begin Given data

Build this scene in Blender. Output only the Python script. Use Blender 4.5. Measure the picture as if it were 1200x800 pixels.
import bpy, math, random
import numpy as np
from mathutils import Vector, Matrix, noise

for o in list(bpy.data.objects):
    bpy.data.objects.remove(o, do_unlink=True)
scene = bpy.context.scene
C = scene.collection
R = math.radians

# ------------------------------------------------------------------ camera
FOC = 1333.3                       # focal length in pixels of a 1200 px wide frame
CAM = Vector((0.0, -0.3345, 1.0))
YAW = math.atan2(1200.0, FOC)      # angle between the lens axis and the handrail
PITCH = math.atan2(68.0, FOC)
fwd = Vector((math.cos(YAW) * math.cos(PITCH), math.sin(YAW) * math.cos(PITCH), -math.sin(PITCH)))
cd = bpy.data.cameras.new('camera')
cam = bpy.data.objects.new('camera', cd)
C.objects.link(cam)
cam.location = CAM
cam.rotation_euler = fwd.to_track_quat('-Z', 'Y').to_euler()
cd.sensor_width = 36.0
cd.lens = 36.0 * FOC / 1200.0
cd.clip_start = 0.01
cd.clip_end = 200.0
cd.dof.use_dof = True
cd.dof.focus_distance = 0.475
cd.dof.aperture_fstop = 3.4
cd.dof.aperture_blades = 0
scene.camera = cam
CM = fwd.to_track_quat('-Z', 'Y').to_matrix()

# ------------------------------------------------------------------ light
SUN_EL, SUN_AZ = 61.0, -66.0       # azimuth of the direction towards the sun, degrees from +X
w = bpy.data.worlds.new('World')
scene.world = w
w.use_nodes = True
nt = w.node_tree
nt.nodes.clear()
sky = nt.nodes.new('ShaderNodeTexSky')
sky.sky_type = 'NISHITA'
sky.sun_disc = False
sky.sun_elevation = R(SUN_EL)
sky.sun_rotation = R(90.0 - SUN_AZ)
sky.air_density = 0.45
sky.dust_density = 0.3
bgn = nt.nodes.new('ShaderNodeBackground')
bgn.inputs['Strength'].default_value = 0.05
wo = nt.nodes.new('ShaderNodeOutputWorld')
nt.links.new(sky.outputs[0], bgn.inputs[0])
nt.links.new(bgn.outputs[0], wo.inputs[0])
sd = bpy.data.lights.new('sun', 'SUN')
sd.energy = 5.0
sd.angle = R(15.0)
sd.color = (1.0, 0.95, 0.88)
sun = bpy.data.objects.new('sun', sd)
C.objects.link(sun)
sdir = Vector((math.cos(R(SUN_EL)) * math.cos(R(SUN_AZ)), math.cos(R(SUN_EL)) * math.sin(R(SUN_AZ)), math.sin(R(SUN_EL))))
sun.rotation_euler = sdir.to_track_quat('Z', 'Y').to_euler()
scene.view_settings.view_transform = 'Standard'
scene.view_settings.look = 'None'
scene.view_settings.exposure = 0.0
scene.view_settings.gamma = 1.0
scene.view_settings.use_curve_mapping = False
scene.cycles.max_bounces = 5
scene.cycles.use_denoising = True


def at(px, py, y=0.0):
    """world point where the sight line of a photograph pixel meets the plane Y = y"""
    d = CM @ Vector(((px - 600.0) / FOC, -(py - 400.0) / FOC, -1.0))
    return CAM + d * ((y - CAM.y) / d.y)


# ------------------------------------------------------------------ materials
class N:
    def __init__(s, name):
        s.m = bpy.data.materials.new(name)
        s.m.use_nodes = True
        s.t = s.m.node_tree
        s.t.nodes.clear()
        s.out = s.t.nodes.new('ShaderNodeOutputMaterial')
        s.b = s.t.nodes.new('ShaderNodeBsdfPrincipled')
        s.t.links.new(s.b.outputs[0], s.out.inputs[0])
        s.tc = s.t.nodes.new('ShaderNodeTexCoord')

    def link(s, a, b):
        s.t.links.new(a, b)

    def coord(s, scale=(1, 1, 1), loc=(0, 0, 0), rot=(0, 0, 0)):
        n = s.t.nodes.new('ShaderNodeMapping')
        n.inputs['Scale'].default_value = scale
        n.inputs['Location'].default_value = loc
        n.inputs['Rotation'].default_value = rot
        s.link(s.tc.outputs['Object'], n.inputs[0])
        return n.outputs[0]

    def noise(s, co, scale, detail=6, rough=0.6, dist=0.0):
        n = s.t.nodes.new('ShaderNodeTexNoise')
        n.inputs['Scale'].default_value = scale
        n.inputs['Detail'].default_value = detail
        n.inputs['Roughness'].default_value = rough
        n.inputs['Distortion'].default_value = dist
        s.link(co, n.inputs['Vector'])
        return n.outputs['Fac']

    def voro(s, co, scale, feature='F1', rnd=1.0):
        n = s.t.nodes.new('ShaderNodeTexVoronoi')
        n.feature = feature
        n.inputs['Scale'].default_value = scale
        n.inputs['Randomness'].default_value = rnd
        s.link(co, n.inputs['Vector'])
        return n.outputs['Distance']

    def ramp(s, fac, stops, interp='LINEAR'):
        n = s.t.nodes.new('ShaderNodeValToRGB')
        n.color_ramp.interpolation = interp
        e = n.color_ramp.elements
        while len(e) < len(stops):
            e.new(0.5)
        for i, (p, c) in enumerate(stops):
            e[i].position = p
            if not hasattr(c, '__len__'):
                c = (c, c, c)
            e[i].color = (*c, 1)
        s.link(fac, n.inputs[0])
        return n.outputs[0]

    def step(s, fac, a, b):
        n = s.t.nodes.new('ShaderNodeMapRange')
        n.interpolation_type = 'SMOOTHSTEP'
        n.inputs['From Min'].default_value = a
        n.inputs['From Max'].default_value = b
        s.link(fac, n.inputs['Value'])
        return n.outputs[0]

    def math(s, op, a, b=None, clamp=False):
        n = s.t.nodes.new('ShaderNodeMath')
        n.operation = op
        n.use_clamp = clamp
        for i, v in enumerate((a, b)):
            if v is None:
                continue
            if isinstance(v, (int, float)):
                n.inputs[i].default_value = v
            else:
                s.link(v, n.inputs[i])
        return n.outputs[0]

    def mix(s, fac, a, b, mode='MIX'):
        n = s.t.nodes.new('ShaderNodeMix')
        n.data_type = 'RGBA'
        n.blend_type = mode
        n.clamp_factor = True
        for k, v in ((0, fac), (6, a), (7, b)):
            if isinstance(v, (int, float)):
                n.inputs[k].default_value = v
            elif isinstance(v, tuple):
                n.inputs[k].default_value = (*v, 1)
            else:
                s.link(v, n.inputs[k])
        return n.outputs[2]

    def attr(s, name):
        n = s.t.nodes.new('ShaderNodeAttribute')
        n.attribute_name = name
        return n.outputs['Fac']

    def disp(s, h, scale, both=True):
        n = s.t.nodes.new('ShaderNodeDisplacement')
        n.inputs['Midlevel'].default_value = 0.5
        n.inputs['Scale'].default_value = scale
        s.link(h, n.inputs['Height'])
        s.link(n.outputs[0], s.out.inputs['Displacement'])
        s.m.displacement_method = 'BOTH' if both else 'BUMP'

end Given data

## Requirements
Repeat exactly, please, each line from the beginning of the data through the line with "CM = fwd.to_track_quat('-Z', 'Y').to_matrix()" in it, and only those lines.

## Result
Build this scene in Blender. Output only the Python script. Use Blender 4.5. Measure the picture as if it were 1200x800 pixels.
import bpy, math, random
import numpy as np
from mathutils import Vector, Matrix, noise

for o in list(bpy.data.objects):
    bpy.data.objects.remove(o, do_unlink=True)
scene = bpy.context.scene
C = scene.collection
R = math.radians

# ------------------------------------------------------------------ camera
FOC = 1333.3                       # focal length in pixels of a 1200 px wide frame
CAM = Vector((0.0, -0.3345, 1.0))
YAW = math.atan2(1200.0, FOC)      # angle between the lens axis and the handrail
PITCH = math.atan2(68.0, FOC)
fwd = Vector((math.cos(YAW) * math.cos(PITCH), math.sin(YAW) * math.cos(PITCH), -math.sin(PITCH)))
cd = bpy.data.cameras.new('camera')
cam = bpy.data.objects.new('camera', cd)
C.objects.link(cam)
cam.location = CAM
cam.rotation_euler = fwd.to_track_quat('-Z', 'Y').to_euler()
cd.sensor_width = 36.0
cd.lens = 36.0 * FOC / 1200.0
cd.clip_start = 0.01
cd.clip_end = 200.0
cd.dof.use_dof = True
cd.dof.focus_distance = 0.475
cd.dof.aperture_fstop = 3.4
cd.dof.aperture_blades = 0
scene.camera = cam
CM = fwd.to_track_quat('-Z', 'Y').to_matrix()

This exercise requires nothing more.